Il narcotraffico non è stato sconfitto né è diminuito: fino a che ci sarà la richiesta, ci sarà qualcuno che proverà a soddisfarla, e una legge repressiva in questo caso non fa da deterrente. Tuttavia, il narcotraffico sta cambiando il suo volto: oggi i capi appaiono meno presenti per le strade e gli eserciti del narcotraffico operano contro di loro di notte; ragazzi giovani e molto giovani continuano ad essere arruolati e armati nelle file degli eserciti illegali, ma non si vedono più a girare per  le strade di giorno, né vivi né morti: i loro corpi senza vita vengono portati via di  notte. Il popolo di Rocinha continua la sua vita allegra e confusionaria: pacificazione o no, potere più o meno illegale o corrotto, non ha mai sospeso il suo quotidiano inno alla vita, che continua a suonare inesorabile, insinuando le sue note impetuose nei vicoli e negli anfratti stretti e umidi nei quali si precipitano i bimbi, nelle discariche a cielo aperto insieme a chi vi  si immerge scalzo per cercare qualcosa di utile che per qualcun altro non lo è più, facendole risalire nelle tubature fatiscenti insieme ai topi e agli scarafaggi, senza che  la loro intensità possa essere attenuata, neanche dalla miseria, non dall’abbandono, né dall’emarginazione cui sono soggetti questi luoghi e queste popolazioni del mondo.
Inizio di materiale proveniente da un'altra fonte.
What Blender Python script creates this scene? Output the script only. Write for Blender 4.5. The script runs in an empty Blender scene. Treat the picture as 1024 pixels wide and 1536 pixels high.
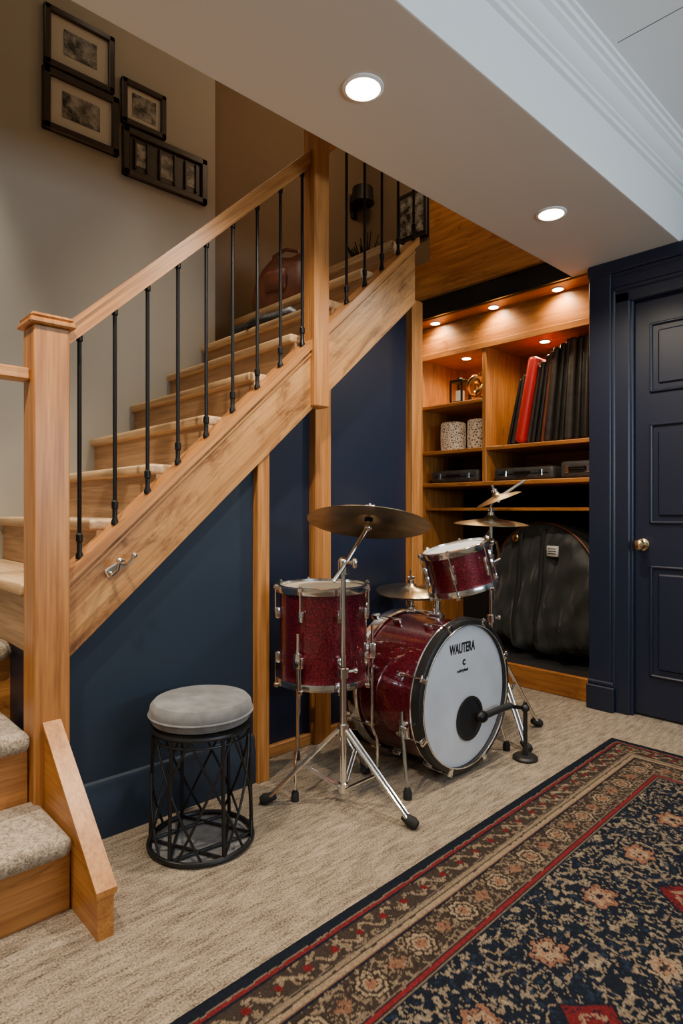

Tuttavia, il ricordo delle porte sfondate e delle pallottole che piombavano dal cielo si è fatto ancestrale, se è vero che quando quel gringo, dalle parti della piazzetta tra la rua 4 e la rua Dioneia, dopo aver concluso la sua breve chiacchierata con due agenti della polizia pacificatrice, incamminandosi verso casa, si imbatte in un bimbo alto poco più di un metro che gli grida contro: “tu fala com policia! Tu fala com policia!” (parli con la polizia! Parli con la polizia!), scagliandogli contro odio e sassi e, allo stesso tempo, indietreggiando come se avesse a che  fare con un mostro orribile. Il gringo è disorientato, prova ad avvicinare il bimbo, ma non riesce a raggiungerlo, vorrebbe parlargli, capire, ma non riceve altro che sassi e insulti. Si ferma, osserva il bimbo mentre questi si allontana continuando la sua protesta, poi alza lo sguardo verso una delle finestre sulla favela: vi si sta affacciando un viso magro e nero che si distingue dalla notte per il grigio della testa canuta, il rosso degli occhi assonnati e il giallo dei denti consumati: un uomo anziano ha osservato per tutto il tempo il bimbo, il gringo e la storia che hanno messo in scena in un vicolo quasi deserto e, con le braccia appoggiate al dirimpetto e il petto dalla pelle stanca, si rivolge al gringo scandendo le sillabe con un tono di  voce sospirato, per invitarlo a mettersi tranquillo e lasciar perdere, perché tanto non c’è niente da fare: “vai com deus… vai com deus”, gli sussurra.